My real problem with Mr. Yes is that he's trying to dictate terms to someone with the same position who has seniority and he doesn't know how to ask. Ken Murphy asks for my help a lot, but he makes it really seem worthwhile, partially because he knows how to approach people. Mr. Yes asks for this, and I really don't give a shit what he's asking because, I'm not playing his game. Mr. Yes wants me to come in nights and weekends to work on stuff for Anatomy & Physiology. NO.

There's another source for this problem--I've been working for a month and won't get paid for close to a week. Also, we're starting the fourth week of the semester and our schedules are almost set in stone by this point aside from classes. (Seems backwards doesn't it.) If I ran the world, I'd just say a big "fuck you" to University politics, Mr. Yes, and his bat guano.

In better news, I might be starting up a new story. A mystery involving the arrival of a box filled with odd clues and an enigmatic message. Could be fun. I just have to figure out what kinds of fun things I can put in. Also, I'm thinking about Ashes of War again. It's a dream project, so I'll keep coming back to it. Right now, I'm assessing how the settings should look more than anything else.
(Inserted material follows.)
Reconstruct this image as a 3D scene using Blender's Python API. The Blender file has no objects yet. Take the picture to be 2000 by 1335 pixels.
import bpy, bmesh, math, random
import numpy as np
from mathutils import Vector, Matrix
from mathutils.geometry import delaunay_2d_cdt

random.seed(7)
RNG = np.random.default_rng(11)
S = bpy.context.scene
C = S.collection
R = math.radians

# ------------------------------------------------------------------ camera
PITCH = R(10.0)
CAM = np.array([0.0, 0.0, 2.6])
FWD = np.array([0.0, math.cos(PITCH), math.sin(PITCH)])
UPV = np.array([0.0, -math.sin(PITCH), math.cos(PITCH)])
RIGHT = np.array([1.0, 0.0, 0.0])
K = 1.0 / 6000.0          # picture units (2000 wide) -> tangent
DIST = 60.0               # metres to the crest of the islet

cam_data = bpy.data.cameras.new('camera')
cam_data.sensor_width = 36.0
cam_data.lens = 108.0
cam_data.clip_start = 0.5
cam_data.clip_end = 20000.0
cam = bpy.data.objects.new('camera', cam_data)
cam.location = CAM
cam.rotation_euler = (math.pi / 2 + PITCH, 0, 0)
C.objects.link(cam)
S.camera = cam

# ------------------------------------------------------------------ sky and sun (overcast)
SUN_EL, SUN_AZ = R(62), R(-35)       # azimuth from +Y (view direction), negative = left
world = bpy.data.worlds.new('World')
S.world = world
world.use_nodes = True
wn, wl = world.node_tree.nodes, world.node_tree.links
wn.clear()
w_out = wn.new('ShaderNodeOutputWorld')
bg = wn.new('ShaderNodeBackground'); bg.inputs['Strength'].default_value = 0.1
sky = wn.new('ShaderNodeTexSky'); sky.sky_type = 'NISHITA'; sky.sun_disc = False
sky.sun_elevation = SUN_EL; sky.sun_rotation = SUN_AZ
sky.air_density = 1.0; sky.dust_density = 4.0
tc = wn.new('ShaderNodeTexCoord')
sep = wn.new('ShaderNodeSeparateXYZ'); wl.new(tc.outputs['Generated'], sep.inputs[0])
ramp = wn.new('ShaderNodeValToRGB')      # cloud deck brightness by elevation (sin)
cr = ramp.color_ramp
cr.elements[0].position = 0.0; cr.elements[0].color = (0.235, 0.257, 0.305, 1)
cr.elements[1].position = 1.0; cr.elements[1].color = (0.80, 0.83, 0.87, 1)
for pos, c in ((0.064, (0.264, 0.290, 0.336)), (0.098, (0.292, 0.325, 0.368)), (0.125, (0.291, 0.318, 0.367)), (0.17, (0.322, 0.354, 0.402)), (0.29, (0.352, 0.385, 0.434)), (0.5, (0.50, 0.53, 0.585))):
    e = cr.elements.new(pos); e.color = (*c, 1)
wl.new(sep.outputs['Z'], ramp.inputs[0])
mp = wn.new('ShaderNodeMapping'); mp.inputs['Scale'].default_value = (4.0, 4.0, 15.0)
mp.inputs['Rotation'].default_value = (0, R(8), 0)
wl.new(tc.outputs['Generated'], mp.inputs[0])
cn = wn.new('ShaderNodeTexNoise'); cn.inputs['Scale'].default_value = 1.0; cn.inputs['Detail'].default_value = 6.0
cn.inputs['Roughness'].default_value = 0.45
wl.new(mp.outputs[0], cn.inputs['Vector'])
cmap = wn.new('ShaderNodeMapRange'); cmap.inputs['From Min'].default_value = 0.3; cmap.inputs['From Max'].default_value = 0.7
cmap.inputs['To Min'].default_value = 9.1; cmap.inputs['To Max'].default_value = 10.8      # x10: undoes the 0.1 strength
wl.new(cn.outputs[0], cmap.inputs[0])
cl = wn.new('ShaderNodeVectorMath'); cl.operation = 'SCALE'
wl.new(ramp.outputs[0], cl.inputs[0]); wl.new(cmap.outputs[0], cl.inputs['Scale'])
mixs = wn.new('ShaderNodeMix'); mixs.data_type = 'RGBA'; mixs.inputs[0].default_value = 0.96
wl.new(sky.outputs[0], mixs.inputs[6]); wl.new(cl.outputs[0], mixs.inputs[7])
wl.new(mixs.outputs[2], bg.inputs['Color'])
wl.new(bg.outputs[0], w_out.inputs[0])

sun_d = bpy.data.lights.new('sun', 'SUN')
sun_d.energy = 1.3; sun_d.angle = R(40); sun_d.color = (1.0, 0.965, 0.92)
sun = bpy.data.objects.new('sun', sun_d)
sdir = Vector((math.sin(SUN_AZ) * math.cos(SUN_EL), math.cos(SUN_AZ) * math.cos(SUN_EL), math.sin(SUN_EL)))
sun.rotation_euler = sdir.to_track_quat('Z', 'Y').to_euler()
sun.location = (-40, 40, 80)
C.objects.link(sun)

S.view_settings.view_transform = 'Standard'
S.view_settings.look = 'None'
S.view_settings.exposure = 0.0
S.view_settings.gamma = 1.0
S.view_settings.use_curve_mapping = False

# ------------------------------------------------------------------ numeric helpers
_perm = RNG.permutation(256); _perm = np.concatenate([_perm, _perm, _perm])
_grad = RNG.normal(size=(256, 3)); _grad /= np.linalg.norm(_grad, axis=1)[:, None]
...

Finally, if those of you out there who are thinking of posting don't like the new anti-advertisement function when adding your comments, please let me know.

2 Comments:

Blogger Andrea said...

Madcackler,

I don't know you, but that was the funniest comment I've read in a long time. I thought it was the next innovation in the recent rash of blogspam that's been clogging these blogs lately. If that was the idea, then congratulations, you successfully mastered blogspam. If not, it's damn funny.

ANDREA

9/12/2005  
Blogger LEN! said...

I'd vote for damn funny, but the Protoform Hotline was busy all six times I tried to call.

When/If I get through, I'll be asking about those group rates--see next most recent post for details.